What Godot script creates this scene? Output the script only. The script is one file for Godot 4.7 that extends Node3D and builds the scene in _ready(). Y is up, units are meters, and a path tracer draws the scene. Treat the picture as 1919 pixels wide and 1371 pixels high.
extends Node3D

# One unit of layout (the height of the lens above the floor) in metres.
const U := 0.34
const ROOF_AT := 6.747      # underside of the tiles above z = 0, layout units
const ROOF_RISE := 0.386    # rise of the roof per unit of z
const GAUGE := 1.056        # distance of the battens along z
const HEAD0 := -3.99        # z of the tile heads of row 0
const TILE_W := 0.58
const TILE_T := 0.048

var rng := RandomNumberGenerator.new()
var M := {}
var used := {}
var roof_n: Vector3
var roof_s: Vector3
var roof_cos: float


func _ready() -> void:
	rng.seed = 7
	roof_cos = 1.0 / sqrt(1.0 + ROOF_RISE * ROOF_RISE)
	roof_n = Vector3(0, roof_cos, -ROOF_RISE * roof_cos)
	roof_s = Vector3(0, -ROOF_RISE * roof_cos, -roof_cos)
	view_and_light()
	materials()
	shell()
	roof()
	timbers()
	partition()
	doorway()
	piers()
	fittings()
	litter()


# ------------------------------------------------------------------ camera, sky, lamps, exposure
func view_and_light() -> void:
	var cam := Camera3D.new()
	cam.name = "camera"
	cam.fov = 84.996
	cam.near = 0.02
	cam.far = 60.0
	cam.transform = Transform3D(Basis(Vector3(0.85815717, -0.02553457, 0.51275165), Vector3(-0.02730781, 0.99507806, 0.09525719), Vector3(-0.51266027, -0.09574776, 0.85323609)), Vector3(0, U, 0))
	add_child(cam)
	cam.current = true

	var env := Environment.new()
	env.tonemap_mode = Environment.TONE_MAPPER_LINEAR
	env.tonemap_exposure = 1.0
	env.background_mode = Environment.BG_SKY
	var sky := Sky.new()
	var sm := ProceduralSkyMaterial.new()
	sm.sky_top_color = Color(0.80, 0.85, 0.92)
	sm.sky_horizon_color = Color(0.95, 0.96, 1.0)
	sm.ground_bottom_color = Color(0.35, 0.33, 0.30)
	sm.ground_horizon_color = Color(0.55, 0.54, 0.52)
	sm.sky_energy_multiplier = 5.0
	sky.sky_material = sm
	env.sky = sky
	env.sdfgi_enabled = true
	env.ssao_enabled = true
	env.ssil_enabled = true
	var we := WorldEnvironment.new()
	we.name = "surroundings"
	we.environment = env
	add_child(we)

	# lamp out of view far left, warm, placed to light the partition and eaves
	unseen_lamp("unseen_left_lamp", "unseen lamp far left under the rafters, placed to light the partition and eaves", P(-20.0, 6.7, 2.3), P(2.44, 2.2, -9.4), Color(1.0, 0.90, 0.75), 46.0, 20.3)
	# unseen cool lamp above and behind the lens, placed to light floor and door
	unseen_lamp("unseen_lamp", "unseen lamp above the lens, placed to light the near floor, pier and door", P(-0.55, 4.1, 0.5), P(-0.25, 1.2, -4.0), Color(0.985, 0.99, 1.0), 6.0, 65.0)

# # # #

→ **Exercise description**: From the first line to the last, retype the data exactly.

→ **Output**:
What Godot script creates this scene? Output the script only. The script is one file for Godot 4.7 that extends Node3D and builds the scene in _ready(). Y is up, units are meters, and a path tracer draws the scene. Treat the picture as 1919 pixels wide and 1371 pixels high.
extends Node3D

# One unit of layout (the height of the lens above the floor) in metres.
const U := 0.34
const ROOF_AT := 6.747      # underside of the tiles above z = 0, layout units
const ROOF_RISE := 0.386    # rise of the roof per unit of z
const GAUGE := 1.056        # distance of the battens along z
const HEAD0 := -3.99        # z of the tile heads of row 0
const TILE_W := 0.58
const TILE_T := 0.048

var rng := RandomNumberGenerator.new()
var M := {}
var used := {}
var roof_n: Vector3
var roof_s: Vector3
var roof_cos: float


func _ready() -> void:
	rng.seed = 7
	roof_cos = 1.0 / sqrt(1.0 + ROOF_RISE * ROOF_RISE)
	roof_n = Vector3(0, roof_cos, -ROOF_RISE * roof_cos)
	roof_s = Vector3(0, -ROOF_RISE * roof_cos, -roof_cos)
	view_and_light()
	materials()
	shell()
	roof()
	timbers()
	partition()
	doorway()
	piers()
	fittings()
	litter()


# ------------------------------------------------------------------ camera, sky, lamps, exposure
func view_and_light() -> void:
	var cam := Camera3D.new()
	cam.name = "camera"
	cam.fov = 84.996
	cam.near = 0.02
	cam.far = 60.0
	cam.transform = Transform3D(Basis(Vector3(0.85815717, -0.02553457, 0.51275165), Vector3(-0.02730781, 0.99507806, 0.09525719), Vector3(-0.51266027, -0.09574776, 0.85323609)), Vector3(0, U, 0))
	add_child(cam)
	cam.current = true

	var env := Environment.new()
	env.tonemap_mode = Environment.TONE_MAPPER_LINEAR
	env.tonemap_exposure = 1.0
	env.background_mode = Environment.BG_SKY
	var sky := Sky.new()
	var sm := ProceduralSkyMaterial.new()
	sm.sky_top_color = Color(0.80, 0.85, 0.92)
	sm.sky_horizon_color = Color(0.95, 0.96, 1.0)
	sm.ground_bottom_color = Color(0.35, 0.33, 0.30)
	sm.ground_horizon_color = Color(0.55, 0.54, 0.52)
	sm.sky_energy_multiplier = 5.0
	sky.sky_material = sm
	env.sky = sky
	env.sdfgi_enabled = true
	env.ssao_enabled = true
	env.ssil_enabled = true
	var we := WorldEnvironment.new()
	we.name = "surroundings"
	we.environment = env
	add_child(we)

	# lamp out of view far left, warm, placed to light the partition and eaves
	unseen_lamp("unseen_left_lamp", "unseen lamp far left under the rafters, placed to light the partition and eaves", P(-20.0, 6.7, 2.3), P(2.44, 2.2, -9.4), Color(1.0, 0.90, 0.75), 46.0, 20.3)
	# unseen cool lamp above and behind the lens, placed to light floor and door
	unseen_lamp("unseen_lamp", "unseen lamp above the lens, placed to light the near floor, pier and door", P(-0.55, 4.1, 0.5), P(-0.25, 1.2, -4.0), Color(0.985, 0.99, 1.0), 6.0, 65.0)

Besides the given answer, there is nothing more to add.